**GIVEN INSTRUCTION:**
Give again only those lines from the start of the entries through the line holding "return 8.86 - .090*(x+18.6)", leaving them as they are.

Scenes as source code
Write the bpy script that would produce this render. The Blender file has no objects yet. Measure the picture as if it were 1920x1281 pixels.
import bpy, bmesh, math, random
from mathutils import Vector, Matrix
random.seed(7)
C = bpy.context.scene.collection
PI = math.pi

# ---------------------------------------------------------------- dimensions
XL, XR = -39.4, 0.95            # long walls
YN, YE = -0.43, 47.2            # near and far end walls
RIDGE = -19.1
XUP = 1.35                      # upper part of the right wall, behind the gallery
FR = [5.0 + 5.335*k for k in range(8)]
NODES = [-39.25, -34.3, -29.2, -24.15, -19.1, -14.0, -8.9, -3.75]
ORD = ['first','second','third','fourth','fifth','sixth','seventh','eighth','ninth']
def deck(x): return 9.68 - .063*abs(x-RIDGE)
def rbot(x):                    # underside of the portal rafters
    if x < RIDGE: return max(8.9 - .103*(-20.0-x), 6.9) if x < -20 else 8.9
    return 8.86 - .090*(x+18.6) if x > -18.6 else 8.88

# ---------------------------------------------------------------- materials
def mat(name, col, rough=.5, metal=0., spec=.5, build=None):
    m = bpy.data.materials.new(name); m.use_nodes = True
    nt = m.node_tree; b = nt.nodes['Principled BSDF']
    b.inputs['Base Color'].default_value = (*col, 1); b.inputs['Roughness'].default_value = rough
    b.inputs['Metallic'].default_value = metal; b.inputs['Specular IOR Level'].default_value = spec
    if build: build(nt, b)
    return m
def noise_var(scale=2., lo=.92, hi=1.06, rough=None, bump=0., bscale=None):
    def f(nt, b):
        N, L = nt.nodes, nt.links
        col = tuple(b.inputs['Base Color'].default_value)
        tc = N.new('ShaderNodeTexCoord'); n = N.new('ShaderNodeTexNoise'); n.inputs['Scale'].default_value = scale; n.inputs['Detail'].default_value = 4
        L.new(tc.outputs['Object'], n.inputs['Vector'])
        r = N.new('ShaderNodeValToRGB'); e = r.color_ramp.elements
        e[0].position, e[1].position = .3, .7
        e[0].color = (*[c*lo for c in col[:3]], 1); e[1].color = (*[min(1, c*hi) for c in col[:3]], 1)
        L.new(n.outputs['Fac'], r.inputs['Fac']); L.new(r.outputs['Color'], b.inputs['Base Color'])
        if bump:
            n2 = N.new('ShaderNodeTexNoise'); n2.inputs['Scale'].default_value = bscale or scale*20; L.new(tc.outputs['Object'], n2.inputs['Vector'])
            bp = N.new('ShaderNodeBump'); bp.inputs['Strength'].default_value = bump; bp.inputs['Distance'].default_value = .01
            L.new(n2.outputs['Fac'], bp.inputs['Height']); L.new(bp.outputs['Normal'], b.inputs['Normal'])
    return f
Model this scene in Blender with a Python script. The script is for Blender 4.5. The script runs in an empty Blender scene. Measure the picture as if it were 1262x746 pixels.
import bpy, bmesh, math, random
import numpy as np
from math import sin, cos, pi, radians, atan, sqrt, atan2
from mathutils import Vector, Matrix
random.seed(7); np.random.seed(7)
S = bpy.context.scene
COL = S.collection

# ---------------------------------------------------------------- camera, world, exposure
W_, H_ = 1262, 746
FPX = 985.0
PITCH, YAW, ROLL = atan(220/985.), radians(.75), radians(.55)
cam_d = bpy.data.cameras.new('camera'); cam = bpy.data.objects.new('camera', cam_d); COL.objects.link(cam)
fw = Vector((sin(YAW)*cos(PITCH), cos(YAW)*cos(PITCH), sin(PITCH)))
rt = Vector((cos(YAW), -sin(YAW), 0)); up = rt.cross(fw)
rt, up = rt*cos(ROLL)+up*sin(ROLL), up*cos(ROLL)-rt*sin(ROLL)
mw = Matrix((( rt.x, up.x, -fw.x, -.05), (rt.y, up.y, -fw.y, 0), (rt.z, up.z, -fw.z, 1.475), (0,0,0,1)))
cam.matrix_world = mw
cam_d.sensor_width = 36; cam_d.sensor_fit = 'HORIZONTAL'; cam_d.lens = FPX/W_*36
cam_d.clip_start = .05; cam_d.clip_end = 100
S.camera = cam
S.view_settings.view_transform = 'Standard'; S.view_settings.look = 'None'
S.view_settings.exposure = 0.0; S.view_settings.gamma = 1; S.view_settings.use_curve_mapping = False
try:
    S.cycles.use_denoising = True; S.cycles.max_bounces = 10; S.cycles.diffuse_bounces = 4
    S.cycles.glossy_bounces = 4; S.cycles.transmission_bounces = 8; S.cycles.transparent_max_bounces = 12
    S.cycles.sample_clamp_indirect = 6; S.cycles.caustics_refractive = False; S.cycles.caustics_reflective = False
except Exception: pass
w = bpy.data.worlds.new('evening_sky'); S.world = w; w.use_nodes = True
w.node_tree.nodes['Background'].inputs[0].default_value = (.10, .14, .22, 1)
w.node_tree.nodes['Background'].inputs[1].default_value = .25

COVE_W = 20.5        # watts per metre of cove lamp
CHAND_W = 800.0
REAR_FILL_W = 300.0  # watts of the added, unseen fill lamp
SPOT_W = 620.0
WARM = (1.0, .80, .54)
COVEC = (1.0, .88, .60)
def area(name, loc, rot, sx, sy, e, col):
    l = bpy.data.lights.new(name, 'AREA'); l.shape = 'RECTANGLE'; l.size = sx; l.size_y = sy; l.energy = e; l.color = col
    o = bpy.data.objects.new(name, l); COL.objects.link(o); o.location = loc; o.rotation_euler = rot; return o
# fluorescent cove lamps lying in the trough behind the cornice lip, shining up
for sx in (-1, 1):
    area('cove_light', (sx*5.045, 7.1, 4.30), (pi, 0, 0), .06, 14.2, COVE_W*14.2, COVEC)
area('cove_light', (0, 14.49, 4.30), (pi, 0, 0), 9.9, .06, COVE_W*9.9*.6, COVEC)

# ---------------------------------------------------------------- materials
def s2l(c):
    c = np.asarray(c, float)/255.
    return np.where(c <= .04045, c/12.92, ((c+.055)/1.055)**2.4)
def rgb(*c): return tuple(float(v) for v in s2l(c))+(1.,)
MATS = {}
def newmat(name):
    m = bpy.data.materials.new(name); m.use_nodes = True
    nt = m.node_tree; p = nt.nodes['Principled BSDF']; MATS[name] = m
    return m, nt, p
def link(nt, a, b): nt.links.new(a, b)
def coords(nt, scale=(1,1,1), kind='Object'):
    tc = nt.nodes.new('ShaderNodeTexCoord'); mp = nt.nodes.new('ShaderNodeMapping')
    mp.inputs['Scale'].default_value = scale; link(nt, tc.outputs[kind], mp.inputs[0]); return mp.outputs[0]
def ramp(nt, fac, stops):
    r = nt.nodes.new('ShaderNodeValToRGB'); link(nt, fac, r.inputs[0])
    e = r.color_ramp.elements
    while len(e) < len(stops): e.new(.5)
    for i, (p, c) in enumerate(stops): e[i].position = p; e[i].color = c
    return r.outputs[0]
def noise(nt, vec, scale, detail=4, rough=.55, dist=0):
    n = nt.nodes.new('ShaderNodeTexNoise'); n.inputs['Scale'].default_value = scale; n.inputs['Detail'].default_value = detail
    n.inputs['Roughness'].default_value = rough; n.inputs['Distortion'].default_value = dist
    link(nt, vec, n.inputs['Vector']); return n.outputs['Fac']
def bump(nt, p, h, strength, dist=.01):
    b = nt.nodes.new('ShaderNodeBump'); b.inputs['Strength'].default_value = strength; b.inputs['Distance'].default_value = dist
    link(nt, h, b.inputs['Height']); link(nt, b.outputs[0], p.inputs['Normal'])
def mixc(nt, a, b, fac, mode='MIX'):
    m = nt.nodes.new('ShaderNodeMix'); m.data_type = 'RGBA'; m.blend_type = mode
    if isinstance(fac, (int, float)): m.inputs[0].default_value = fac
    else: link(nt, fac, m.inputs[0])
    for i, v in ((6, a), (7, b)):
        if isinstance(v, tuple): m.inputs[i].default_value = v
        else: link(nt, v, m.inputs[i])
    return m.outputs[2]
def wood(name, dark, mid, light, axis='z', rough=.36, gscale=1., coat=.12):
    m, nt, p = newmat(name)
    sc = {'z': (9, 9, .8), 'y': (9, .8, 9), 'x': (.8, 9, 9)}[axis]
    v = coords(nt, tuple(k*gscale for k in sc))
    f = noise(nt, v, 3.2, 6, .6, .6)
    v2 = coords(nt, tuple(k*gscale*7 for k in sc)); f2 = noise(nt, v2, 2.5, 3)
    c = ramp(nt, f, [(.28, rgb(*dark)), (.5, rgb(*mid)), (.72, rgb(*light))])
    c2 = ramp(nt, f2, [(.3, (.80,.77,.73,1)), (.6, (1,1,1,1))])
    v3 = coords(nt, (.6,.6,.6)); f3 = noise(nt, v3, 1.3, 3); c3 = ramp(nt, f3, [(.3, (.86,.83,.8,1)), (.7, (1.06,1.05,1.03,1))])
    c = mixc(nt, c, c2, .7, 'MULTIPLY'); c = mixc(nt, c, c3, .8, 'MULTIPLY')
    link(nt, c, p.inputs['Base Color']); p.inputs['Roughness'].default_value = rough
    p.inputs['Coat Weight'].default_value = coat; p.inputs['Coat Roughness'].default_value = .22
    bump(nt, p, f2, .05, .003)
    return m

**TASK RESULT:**
Write the bpy script that would produce this render. The Blender file has no objects yet. Measure the picture as if it were 1920x1281 pixels.
import bpy, bmesh, math, random
from mathutils import Vector, Matrix
random.seed(7)
C = bpy.context.scene.collection
PI = math.pi

# ---------------------------------------------------------------- dimensions
XL, XR = -39.4, 0.95            # long walls
YN, YE = -0.43, 47.2            # near and far end walls
RIDGE = -19.1
XUP = 1.35                      # upper part of the right wall, behind the gallery
FR = [5.0 + 5.335*k for k in range(8)]
NODES = [-39.25, -34.3, -29.2, -24.15, -19.1, -14.0, -8.9, -3.75]
ORD = ['first','second','third','fourth','fifth','sixth','seventh','eighth','ninth']
def deck(x): return 9.68 - .063*abs(x-RIDGE)
def rbot(x):                    # underside of the portal rafters
    if x < RIDGE: return max(8.9 - .103*(-20.0-x), 6.9) if x < -20 else 8.9
    return 8.86 - .090*(x+18.6) if x > -18.6 else 8.88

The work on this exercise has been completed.